A harsh life lesson, kids: Sometimes, even having the governor, Legislature and a new law in your corner just aren’t enough. Even something as simple as school composting to help the Earth is no match for maddening bureaucracy.
Instead of receiving nearly $300,000 for school-grown educational composting programs, as expected, the money instead went to engineering company Okahara & Associates. The state Department of Education contracted with Okahara “to assist in establishing the framework for a composting pilot program and campus composting guidelines.”
That’s a bitter disappointment for about nine public schools, whose principals submitted applications for what they thought were available funds for their school-run composting programs. After all, that seemed to be the intent of last year’s Act 207, allowing the DOE to “issue grants to establish composting grant pilot projects” and to create a composting working group.
But the DOE determined that the compost-program requests from the schools, each under a $25,000 cap, totaled about $197,000. And since multiple schools intended to work with the same vendor, aided by the nonprofit Windward Zero Waste School Hui, that added up to “parceling,” a no-no under state procurement law.
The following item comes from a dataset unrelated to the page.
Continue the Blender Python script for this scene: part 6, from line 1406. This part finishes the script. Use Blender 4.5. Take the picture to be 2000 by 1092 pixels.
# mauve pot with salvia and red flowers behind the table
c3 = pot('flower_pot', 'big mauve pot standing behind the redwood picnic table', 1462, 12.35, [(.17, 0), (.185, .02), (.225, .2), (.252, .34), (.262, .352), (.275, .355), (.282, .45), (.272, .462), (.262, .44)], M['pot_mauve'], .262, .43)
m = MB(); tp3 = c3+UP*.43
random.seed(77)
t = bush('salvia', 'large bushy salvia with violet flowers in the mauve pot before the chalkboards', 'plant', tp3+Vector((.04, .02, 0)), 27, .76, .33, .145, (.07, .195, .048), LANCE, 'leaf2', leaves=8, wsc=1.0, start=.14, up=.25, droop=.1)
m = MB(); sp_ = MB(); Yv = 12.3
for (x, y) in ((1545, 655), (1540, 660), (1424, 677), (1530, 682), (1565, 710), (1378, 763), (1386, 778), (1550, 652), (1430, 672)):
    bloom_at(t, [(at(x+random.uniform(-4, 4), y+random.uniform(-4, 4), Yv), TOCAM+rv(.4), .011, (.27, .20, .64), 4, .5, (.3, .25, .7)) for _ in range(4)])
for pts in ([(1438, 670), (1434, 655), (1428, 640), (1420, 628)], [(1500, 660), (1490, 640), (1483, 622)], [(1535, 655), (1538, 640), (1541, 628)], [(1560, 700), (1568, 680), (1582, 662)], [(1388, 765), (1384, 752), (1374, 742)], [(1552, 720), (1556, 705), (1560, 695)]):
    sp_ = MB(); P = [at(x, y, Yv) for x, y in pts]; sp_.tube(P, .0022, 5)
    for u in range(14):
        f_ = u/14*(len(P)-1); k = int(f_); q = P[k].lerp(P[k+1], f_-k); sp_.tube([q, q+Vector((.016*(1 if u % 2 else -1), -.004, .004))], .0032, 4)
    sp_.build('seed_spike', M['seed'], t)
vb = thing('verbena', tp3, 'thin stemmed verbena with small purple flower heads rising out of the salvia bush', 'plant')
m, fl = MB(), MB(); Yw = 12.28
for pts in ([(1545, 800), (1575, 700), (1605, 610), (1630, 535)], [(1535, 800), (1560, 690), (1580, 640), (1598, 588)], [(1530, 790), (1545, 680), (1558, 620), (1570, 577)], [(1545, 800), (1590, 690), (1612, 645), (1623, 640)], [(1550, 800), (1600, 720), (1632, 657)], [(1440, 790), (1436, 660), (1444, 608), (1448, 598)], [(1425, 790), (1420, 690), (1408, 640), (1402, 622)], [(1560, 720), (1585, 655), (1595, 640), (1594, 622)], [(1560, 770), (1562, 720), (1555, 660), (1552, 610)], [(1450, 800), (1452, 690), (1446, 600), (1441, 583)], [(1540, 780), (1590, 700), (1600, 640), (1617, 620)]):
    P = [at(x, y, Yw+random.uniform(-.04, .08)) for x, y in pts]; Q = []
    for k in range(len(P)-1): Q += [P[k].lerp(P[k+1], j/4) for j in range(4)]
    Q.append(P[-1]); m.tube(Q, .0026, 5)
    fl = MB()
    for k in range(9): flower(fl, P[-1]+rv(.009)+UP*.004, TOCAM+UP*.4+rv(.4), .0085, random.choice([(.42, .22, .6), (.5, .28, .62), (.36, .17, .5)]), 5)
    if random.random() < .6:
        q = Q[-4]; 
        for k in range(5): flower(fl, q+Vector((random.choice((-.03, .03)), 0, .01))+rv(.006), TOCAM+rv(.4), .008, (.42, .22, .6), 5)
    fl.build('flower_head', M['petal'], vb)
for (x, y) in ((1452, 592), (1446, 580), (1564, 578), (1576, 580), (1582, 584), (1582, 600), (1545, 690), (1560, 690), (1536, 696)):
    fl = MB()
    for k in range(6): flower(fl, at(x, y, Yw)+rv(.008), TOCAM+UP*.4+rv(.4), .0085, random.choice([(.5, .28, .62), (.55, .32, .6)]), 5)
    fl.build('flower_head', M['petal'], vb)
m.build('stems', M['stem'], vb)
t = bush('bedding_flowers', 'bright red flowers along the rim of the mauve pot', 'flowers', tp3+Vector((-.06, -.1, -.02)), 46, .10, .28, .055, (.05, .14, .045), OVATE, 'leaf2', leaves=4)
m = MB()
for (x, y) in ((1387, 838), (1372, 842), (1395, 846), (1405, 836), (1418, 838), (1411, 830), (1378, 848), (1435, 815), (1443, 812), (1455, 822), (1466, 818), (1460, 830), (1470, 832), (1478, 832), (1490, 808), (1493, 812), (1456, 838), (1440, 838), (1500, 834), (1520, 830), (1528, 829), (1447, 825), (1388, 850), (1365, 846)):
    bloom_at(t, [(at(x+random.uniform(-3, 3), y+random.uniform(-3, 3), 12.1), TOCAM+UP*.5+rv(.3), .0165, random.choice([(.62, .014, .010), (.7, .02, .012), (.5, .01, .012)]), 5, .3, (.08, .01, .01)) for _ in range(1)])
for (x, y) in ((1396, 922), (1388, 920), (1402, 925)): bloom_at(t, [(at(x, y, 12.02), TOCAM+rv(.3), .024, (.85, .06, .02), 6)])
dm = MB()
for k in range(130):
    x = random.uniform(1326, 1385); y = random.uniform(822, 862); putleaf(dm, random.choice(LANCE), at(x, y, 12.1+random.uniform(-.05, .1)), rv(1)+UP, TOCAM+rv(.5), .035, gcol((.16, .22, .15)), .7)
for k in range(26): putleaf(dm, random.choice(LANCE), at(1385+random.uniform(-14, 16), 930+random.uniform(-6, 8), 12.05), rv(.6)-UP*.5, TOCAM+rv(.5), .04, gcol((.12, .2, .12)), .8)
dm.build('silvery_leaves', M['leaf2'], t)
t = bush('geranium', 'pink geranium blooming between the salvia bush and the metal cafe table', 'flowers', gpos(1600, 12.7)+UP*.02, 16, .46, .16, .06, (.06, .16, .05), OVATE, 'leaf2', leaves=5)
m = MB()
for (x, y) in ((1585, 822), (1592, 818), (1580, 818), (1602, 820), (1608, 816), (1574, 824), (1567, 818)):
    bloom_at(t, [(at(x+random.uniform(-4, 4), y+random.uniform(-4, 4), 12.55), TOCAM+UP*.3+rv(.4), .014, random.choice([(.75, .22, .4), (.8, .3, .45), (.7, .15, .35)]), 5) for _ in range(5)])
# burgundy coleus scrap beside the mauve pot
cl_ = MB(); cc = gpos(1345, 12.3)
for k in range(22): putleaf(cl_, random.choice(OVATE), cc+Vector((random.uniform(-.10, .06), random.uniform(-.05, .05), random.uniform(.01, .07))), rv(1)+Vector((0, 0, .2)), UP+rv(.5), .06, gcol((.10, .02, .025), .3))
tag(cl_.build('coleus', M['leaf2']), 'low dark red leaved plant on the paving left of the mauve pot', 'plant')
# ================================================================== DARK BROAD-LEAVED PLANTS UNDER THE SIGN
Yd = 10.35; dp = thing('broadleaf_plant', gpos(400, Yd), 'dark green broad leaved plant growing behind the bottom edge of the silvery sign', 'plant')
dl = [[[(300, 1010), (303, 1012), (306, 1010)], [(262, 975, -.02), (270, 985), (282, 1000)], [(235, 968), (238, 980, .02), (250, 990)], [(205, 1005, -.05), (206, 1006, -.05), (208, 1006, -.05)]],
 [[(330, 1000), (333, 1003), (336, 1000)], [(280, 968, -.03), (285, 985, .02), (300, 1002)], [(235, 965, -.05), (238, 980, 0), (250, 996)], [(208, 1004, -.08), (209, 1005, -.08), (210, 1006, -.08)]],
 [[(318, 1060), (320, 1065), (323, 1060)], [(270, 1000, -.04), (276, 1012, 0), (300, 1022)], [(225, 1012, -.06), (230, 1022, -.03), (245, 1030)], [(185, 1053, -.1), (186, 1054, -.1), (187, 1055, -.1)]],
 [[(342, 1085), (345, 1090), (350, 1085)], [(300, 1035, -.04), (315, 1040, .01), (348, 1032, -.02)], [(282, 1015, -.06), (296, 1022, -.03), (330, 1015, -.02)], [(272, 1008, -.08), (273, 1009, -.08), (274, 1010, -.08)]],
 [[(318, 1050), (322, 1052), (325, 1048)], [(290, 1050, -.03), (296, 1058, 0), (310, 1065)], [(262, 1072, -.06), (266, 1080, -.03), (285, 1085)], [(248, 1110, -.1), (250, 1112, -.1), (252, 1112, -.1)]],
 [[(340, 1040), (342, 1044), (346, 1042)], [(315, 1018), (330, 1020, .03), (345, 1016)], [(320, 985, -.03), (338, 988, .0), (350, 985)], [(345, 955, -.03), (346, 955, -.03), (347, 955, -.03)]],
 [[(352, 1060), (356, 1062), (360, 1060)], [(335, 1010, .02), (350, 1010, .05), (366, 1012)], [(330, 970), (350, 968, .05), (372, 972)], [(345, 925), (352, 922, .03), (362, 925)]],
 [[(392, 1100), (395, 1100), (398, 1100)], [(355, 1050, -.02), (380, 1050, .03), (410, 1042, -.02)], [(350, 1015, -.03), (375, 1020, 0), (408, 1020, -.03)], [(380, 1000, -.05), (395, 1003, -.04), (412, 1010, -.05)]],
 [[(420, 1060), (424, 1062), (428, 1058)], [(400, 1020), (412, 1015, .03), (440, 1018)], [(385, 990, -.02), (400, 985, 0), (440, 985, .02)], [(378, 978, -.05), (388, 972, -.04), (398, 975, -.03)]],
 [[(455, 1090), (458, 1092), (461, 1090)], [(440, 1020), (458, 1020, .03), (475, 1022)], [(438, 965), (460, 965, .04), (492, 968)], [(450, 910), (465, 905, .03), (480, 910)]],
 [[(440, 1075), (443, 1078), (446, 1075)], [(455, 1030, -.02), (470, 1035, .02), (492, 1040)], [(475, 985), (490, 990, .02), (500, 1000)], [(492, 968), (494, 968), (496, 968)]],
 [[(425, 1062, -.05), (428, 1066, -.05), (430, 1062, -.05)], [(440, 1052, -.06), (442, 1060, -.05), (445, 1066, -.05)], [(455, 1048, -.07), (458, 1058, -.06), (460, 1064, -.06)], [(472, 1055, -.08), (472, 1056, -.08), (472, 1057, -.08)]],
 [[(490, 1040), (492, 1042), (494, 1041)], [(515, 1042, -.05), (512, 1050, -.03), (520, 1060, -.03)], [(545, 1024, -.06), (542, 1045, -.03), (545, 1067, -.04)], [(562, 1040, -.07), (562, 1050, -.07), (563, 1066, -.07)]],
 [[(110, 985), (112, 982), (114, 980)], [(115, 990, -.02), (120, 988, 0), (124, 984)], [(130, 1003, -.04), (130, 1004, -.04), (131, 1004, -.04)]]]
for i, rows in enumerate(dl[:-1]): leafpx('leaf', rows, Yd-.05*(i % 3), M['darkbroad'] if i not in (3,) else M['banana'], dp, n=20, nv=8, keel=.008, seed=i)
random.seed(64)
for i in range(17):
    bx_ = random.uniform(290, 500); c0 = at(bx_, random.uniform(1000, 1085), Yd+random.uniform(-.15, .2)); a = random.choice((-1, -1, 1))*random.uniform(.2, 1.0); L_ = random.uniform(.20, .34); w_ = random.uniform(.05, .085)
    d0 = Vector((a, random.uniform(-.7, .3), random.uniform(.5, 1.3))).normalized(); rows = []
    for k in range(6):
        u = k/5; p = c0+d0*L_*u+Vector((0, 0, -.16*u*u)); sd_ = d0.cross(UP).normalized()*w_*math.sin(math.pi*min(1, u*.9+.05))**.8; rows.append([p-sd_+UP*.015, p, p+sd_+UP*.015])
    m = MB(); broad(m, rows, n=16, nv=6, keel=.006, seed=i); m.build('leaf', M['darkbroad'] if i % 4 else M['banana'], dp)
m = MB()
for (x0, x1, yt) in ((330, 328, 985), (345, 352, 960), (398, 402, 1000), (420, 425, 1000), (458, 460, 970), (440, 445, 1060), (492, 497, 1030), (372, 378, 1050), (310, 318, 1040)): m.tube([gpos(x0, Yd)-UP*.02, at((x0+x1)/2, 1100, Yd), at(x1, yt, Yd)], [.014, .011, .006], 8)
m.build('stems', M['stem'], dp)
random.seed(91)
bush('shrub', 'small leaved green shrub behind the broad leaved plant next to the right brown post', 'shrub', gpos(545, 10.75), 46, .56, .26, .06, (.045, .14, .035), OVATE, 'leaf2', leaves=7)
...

Parceling is “the artificial division or intentional division of a purchase of same, like, or related items of goods, services, or construction into several purchases of smaller quantities, in order to evade the statutory competitive requirements.”
For goodness sake, these kids are not evading anything. To serve the intent of Act 207, Okahara should disburse the $285,000 to the schools’ composting programs; call it community benefits, call it being a solid corporate citizen. It’s just a shame that such an upbeat, positive initiative can get so mucked up.